Problem requirements -> Reproduce the section of the listing that begins at the line containing "Write part 3" and finishes at the line containing "return max(0.0, 1". Include both end lines and nothing beyond them.
[Start Data in this exercise]
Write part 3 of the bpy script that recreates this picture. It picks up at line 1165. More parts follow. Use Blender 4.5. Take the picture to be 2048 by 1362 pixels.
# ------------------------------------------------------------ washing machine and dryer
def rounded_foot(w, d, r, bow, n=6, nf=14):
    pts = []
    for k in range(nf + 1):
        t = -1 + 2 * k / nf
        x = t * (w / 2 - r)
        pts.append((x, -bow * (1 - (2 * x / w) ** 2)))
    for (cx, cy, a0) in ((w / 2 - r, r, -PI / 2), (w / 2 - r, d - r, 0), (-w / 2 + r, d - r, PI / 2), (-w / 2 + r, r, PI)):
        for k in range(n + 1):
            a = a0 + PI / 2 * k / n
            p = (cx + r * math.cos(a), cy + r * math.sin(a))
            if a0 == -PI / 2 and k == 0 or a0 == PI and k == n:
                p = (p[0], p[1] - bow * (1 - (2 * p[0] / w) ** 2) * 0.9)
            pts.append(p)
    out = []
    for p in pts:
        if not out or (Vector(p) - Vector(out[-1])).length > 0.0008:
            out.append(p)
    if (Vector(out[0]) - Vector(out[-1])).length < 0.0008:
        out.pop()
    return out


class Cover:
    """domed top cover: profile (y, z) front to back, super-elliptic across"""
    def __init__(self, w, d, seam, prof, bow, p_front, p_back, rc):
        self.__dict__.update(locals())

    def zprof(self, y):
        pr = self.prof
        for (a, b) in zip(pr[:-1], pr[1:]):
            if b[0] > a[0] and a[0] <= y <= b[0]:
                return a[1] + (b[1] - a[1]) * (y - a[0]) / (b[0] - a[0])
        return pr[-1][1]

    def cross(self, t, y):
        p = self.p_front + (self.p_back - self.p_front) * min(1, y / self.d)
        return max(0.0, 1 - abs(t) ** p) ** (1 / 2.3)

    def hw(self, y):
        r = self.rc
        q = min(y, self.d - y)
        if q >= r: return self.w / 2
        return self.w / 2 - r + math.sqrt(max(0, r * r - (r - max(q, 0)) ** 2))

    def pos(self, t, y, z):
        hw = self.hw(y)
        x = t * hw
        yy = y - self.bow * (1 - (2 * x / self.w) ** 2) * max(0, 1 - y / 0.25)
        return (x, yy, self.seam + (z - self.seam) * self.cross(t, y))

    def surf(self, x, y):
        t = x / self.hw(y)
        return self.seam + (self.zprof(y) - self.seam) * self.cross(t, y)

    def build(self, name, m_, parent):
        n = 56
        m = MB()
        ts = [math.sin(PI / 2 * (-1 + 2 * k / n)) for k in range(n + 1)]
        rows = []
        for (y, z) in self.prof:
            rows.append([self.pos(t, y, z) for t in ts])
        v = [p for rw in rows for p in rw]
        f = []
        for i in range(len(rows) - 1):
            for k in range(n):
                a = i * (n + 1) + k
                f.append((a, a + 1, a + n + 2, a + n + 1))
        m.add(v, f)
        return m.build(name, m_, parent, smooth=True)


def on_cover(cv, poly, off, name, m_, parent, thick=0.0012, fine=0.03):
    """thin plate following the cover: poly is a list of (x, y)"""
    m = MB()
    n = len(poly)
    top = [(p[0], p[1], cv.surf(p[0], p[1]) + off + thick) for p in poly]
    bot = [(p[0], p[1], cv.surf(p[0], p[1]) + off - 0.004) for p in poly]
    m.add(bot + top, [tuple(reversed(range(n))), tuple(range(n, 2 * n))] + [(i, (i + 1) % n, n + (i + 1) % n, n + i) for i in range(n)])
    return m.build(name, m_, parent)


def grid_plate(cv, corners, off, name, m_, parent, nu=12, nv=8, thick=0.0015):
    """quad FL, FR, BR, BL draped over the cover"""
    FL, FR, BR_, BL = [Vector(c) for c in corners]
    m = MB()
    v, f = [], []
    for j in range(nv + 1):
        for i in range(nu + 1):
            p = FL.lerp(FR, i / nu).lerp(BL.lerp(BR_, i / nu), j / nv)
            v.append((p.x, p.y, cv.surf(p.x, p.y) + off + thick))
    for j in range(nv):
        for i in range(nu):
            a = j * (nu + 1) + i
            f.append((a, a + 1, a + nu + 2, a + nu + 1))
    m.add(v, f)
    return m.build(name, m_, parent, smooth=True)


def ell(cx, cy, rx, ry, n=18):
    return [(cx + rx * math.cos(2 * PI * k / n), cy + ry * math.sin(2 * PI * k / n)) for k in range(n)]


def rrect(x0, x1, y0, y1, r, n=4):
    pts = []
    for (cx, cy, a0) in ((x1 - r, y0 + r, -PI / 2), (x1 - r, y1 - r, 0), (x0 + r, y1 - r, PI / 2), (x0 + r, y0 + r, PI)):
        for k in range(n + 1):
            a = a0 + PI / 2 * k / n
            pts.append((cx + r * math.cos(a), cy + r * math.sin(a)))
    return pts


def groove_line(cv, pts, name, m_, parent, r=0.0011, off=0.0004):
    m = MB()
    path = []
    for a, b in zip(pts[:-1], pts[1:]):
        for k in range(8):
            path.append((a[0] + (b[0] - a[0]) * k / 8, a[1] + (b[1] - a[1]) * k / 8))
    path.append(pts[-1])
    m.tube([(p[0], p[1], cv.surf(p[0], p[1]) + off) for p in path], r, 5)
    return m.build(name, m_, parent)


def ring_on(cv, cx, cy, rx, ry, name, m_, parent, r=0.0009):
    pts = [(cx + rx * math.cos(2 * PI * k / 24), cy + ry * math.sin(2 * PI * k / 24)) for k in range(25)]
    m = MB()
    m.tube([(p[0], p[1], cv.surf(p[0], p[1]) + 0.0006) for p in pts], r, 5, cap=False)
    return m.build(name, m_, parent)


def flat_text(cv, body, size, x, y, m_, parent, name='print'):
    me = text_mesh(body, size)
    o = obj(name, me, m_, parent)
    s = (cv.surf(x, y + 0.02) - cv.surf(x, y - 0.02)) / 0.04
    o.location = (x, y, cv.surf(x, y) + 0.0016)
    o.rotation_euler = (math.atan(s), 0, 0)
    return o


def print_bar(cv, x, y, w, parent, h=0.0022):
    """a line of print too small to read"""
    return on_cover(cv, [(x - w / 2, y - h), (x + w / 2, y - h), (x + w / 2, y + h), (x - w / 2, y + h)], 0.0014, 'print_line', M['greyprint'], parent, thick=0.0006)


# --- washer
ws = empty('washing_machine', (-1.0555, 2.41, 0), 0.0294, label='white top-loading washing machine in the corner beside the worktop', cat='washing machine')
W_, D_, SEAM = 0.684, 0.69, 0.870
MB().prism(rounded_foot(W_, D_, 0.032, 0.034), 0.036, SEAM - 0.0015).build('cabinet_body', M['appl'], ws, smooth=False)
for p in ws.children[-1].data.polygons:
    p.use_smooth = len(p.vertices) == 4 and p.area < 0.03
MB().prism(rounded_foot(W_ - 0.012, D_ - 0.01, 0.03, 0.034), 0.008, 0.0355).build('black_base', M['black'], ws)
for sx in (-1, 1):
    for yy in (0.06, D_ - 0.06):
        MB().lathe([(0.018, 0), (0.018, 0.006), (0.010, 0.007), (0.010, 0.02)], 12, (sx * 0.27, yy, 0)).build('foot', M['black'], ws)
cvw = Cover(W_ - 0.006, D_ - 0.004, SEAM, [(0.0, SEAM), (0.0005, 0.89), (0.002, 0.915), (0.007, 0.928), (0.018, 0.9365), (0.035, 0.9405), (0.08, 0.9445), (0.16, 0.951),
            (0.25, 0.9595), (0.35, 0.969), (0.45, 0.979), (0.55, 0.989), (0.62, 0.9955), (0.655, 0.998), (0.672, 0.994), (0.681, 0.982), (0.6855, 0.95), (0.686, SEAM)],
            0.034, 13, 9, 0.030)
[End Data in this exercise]
[Start Data in this exercise]
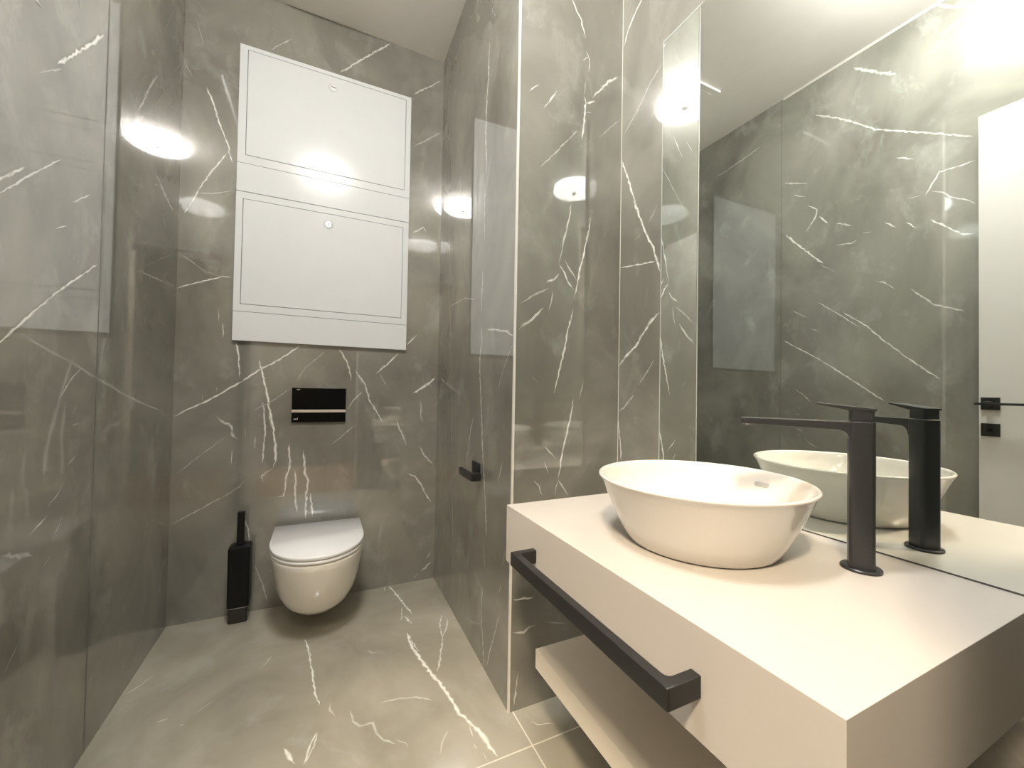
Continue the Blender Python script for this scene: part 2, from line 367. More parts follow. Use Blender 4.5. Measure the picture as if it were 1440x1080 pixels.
[End Data in this exercise]
[Start Data in this exercise]
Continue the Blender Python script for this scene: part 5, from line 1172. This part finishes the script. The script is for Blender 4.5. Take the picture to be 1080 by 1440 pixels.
[End Data in this exercise]
Output for this task ->
Write part 3 of the bpy script that recreates this picture. It picks up at line 1165. More parts follow. Use Blender 4.5. Take the picture to be 2048 by 1362 pixels.
# ------------------------------------------------------------ washing machine and dryer
def rounded_foot(w, d, r, bow, n=6, nf=14):
    pts = []
    for k in range(nf + 1):
        t = -1 + 2 * k / nf
        x = t * (w / 2 - r)
        pts.append((x, -bow * (1 - (2 * x / w) ** 2)))
    for (cx, cy, a0) in ((w / 2 - r, r, -PI / 2), (w / 2 - r, d - r, 0), (-w / 2 + r, d - r, PI / 2), (-w / 2 + r, r, PI)):
        for k in range(n + 1):
            a = a0 + PI / 2 * k / n
            p = (cx + r * math.cos(a), cy + r * math.sin(a))
            if a0 == -PI / 2 and k == 0 or a0 == PI and k == n:
                p = (p[0], p[1] - bow * (1 - (2 * p[0] / w) ** 2) * 0.9)
            pts.append(p)
    out = []
    for p in pts:
        if not out or (Vector(p) - Vector(out[-1])).length > 0.0008:
            out.append(p)
    if (Vector(out[0]) - Vector(out[-1])).length < 0.0008:
        out.pop()
    return out


class Cover:
    """domed top cover: profile (y, z) front to back, super-elliptic across"""
    def __init__(self, w, d, seam, prof, bow, p_front, p_back, rc):
        self.__dict__.update(locals())

    def zprof(self, y):
        pr = self.prof
        for (a, b) in zip(pr[:-1], pr[1:]):
            if b[0] > a[0] and a[0] <= y <= b[0]:
                return a[1] + (b[1] - a[1]) * (y - a[0]) / (b[0] - a[0])
        return pr[-1][1]

    def cross(self, t, y):
        p = self.p_front + (self.p_back - self.p_front) * min(1, y / self.d)
        return max(0.0, 1 - abs(t) ** p) ** (1 / 2.3)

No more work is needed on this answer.